> _What is expected_
The line holding "return tuple(((x/255.0)/12.92 if" is the last one to output; start at the first line of the data, keep every line in between exactly, and leave out pictures.

> _Dataset extract_
** start **

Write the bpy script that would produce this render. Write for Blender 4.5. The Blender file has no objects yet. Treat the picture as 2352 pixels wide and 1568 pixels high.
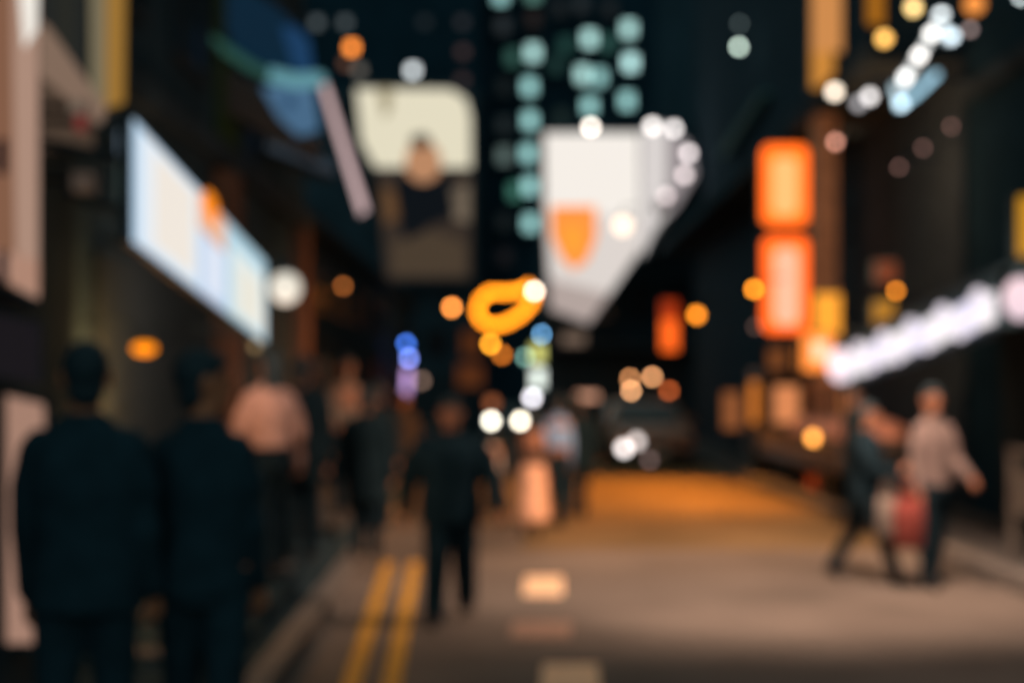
import bpy, bmesh, math, random
from mathutils import Vector, Matrix
R = math.radians
random.seed(7)
S = bpy.context.scene
COL = S.collection
# ------------------------------------------------------------------ camera numbers
F = 3267.0          # focal length in the units of a 2352 wide frame (50 mm on a 36 mm sensor)
EYE = 1.72          # eye height
HOR = 890.0         # row of the horizon
CINF = 55.0         # blur disc of a far point
FOCUS = 1.05
def P(u, v, Y):
    return Vector(((u - 1176.0) / F * Y, Y, EYE + (HOR - v) / F * Y))
def GX(u, Y): return (u - 1176.0) / F * Y
def lin(c):
    return tuple(((x/255.0)/12.92 if x/255.0 <= 0.04045 else ((x/255.0+0.055)/1.055)**2.4) for x in c)

# ------------------------------------------------------------------ materials
MATS = {}
def mat(name, rgb, rough=0.7, var=0.25, scale=6.0, metal=0.0, srgb=True, spec=0.3, bump=0.0):
    if name in MATS: return MATS[name]
    m = bpy.data.materials.new(name); m.use_nodes = True
    nt = m.node_tree; b = nt.nodes['Principled BSDF']
    c = lin(rgb) if srgb else rgb
    tc = nt.nodes.new('ShaderNodeTexCoord')
    n = nt.nodes.new('ShaderNodeTexNoise'); n.inputs['Scale'].default_value = scale; n.inputs['Detail'].default_value = 5
    nt.links.new(tc.outputs['Object'], n.inputs['Vector'])
    r = nt.nodes.new('ShaderNodeValToRGB')
    r.color_ramp.elements[0].position = 0.3; r.color_ramp.elements[1].position = 0.7
    r.color_ramp.elements[0].color = (*[x*(1-var) for x in c], 1)
    r.color_ramp.elements[1].color = (*[min(1, x*(1+var)) for x in c], 1)
    nt.links.new(n.outputs['Fac'], r.inputs['Fac'])
    nt.links.new(r.outputs['Color'], b.inputs['Base Color'])
    b.inputs['Roughness'].default_value = rough; b.inputs['Metallic'].default_value = metal
    b.inputs['Specular IOR Level'].default_value = spec
    if bump:
        bp = nt.nodes.new('ShaderNodeBump'); bp.inputs['Strength'].default_value = bump; bp.inputs['Distance'].default_value = 0.02
        nt.links.new(n.outputs['Fac'], bp.inputs['Height']); nt.links.new(bp.outputs['Normal'], b.inputs['Normal'])
    MATS[name] = m; return m
def glow(rgb, k=1.0):
    """a backlit face, a lamp, or a part with its lit tone put in: an even emission of the colour seen"""
    key = ('glow', tuple(rgb), round(k, 3))
    if key in MATS: return MATS[key]
    m = bpy.data.materials.new('lit_face'); m.use_nodes = True
    b = m.node_tree.nodes['Principled BSDF']
    c = lin(rgb)
    b.inputs['Base Color'].default_value = (*[0.015 + 0.03*x for x in c], 1)
    b.inputs['Roughness'].default_value = 0.6
    b.inputs['Specular IOR Level'].default_value = 0.0
    b.inputs['Emission Color'].default_value = (*c, 1)
    b.inputs['Emission Strength'].default_value = k
    MATS[key] = m; return m

# ------------------------------------------------------------------ mesh helpers
class MB:
    def __init__(s): s.v = []; s.f = []
    def add(s, vs, fs):
        o = len(s.v); s.v += [Vector(x) for x in vs]; s.f += [tuple(i+o for i in f) for f in fs]; return s
    def box(s, c, d, rz=0.0):
        c = Vector(c); M = Matrix.Rotation(rz, 3, 'Z')
        vs = [c + M @ Vector((x*d[0]/2, y*d[1]/2, z*d[2]/2)) for x in (-1,1) for y in (-1,1) for z in (-1,1)]
        return s.add(vs, [(0,1,3,2),(4,6,7,5),(0,4,5,1),(2,3,7,6),(0,2,6,4),(1,5,7,3)])
    def span(s, a, b):
        a = Vector(a); b = Vector(b)
        return s.box((a+b)/2, [abs(b[i]-a[i]) for i in range(3)])
    def poly(s, pts, th):
        """a flat outline with real thickness, thickened away from the viewer side (first face)"""
        pts = [Vector(p) for p in pts]
        n = Vector((0,0,0))
        for i in range(len(pts)):
            a, b = pts[i], pts[(i+1) % len(pts)]
            n += a.cross(b)
        n.normalize()
        if n.dot(pts[0] - Vector((0,0,EYE))) > 0: pts.reverse(); n = -n
        k = len(pts)
        back = [p - n*th for p in pts]
        fs = [tuple(range(k)), tuple(range(2*k-1, k-1, -1))]
        fs += [(i, i+k, (i+1) % k + k, (i+1) % k) for i in range(k)]
        return s.add(pts + back, fs)
    def tube(s, pts, rad, seg=10, closed=False, flat=(1,1)):
        pts = [Vector(p) for p in pts]; k = len(pts)
        if not hasattr(rad, '__len__'): rad = [rad]*k
        rings = []; up = Vector((0.13, 0.31, 0.94))
        for i in range(k):
            a = pts[(i-1) % k] if (closed or i > 0) else pts[i]
            b = pts[(i+1) % k] if (closed or i < k-1) else pts[i]
            t = (b-a).normalized()
            x = t.cross(up)
            if x.length < 1e-3: x = t.cross(Vector((1,0,0)))
            x.normalize(); y = t.cross(x)
            rings.append((pts[i], x, y, rad[i], t))
        if not closed:
            p, x, y, r, t = rings[0]
            pre = [(p - t*r*0.95, x, y, r*0.2, t), (p - t*r*0.75, x, y, r*0.65, t)]
            p, x, y, r, t = rings[-1]
            post = [(p + t*r*0.75, x, y, r*0.65, t), (p + t*r*0.95, x, y, r*0.2, t)]
            rings = pre + rings + post
        o = len(s.v); k = len(rings)
        for p, x, y, r, t in rings:
            for j in range(seg):
                a = 2*math.pi*j/seg
                s.v.append(p + x*math.cos(a)*r*flat[0] + y*math.sin(a)*r*flat[1])
        for i in range(k if closed else k-1):
            i2 = (i+1) % k
            for j in range(seg):
                j2 = (j+1) % seg
                s.f.append((o+i*seg+j, o+i*seg+j2, o+i2*seg+j2, o+i2*seg+j))
        if not closed:
            s.f.append(tuple(o+j for j in range(seg))[::-1]); s.f.append(tuple(o+(k-1)*seg+j for j in range(seg)))
        return s
    def ell(s, c, r, seg=16, rings=10, rz=0.0):
        c = Vector(c); o = len(s.v); M = Matrix.Rotation(rz, 3, 'Z')
        s.v.append(c + Vector((0,0,r[2])))
        for i in range(1, rings):
            th = math.pi*i/rings
            for j in range(seg):
                a = 2*math.pi*j/seg
                s.v.append(c + M @ Vector((r[0]*math.sin(th)*math.cos(a), r[1]*math.sin(th)*math.sin(a), r[2]*math.cos(th))))
        s.v.append(c - Vector((0,0,r[2])))
        last = len(s.v)-1
        for j in range(seg):
            s.f.append((o, o+1+j, o+1+(j+1) % seg))
            s.f.append((last, last-seg+(j+1) % seg, last-seg+j))
        for i in range(rings-2):
            for j in range(seg):
                a = o+1+i*seg+j; b = o+1+i*seg+(j+1) % seg
                s.f.append((a, a+seg, b+seg, b))
        return s
    def stack(s, rows, seg=20):
        """closed body of elliptic rings: (x, y, z, rx, ry)"""
        o = len(s.v); k = len(rows)
        for (x, y, z, rx, ry) in rows:
            for j in range(seg):
                a = 2*math.pi*j/seg
                s.v.append(Vector((x+rx*math.cos(a), y+ry*math.sin(a), z)))
        for i in range(k-1):
            for j in range(seg):
                j2 = (j+1) % seg
                s.f.append((o+i*seg+j, o+i*seg+j2, o+(i+1)*seg+j2, o+(i+1)*seg+j))
        s.f.append(tuple(o+j for j in range(seg))[::-1]); s.f.append(tuple(o+(k-1)*seg+j for j in range(seg)))
        return s
    def lathe(s, c, prof, axis='Z', seg=20):
        """prof: (radius, height) pairs, closed body"""
        c = Vector(c); o = len(s.v); k = len(prof)
        for (r, h) in prof:
            for j in range(seg):
                a = 2*math.pi*j/seg
                p = (r*math.cos(a), r*math.sin(a), h)
                if axis == 'X': p = (h, r*math.cos(a), r*math.sin(a))
                if axis == 'Y': p = (r*math.sin(a), h, r*math.cos(a))
                s.v.append(c + Vector(p))
        for i in range(k-1):
            for j in range(seg):
                j2 = (j+1) % seg
                s.f.append((o+i*seg+j, o+i*seg+j2, o+(i+1)*seg+j2, o+(i+1)*seg+j))
        s.f.append(tuple(o+j for j in range(seg))[::-1]); s.f.append(tuple(o+(k-1)*seg+j for j in range(seg)))
        return s
    def mesh(s, name, off=Vector((0,0,0))):
        me = bpy.data.meshes.new(name)
        me.from_pydata([tuple(p - off) for p in s.v], [], s.f)
        bm = bmesh.new(); bm.from_mesh(me)
        bmesh.ops.recalc_face_normals(bm, faces=bm.faces); bm.to_mesh(me); bm.free()
        return me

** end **

> _Correct response_
Write the bpy script that would produce this render. Write for Blender 4.5. The Blender file has no objects yet. Treat the picture as 2352 pixels wide and 1568 pixels high.
import bpy, bmesh, math, random
from mathutils import Vector, Matrix
R = math.radians
random.seed(7)
S = bpy.context.scene
COL = S.collection
# ------------------------------------------------------------------ camera numbers
F = 3267.0          # focal length in the units of a 2352 wide frame (50 mm on a 36 mm sensor)
EYE = 1.72          # eye height
HOR = 890.0         # row of the horizon
CINF = 55.0         # blur disc of a far point
FOCUS = 1.05
def P(u, v, Y):
    return Vector(((u - 1176.0) / F * Y, Y, EYE + (HOR - v) / F * Y))
def GX(u, Y): return (u - 1176.0) / F * Y
def lin(c):
    return tuple(((x/255.0)/12.92 if x/255.0 <= 0.04045 else ((x/255.0+0.055)/1.055)**2.4) for x in c)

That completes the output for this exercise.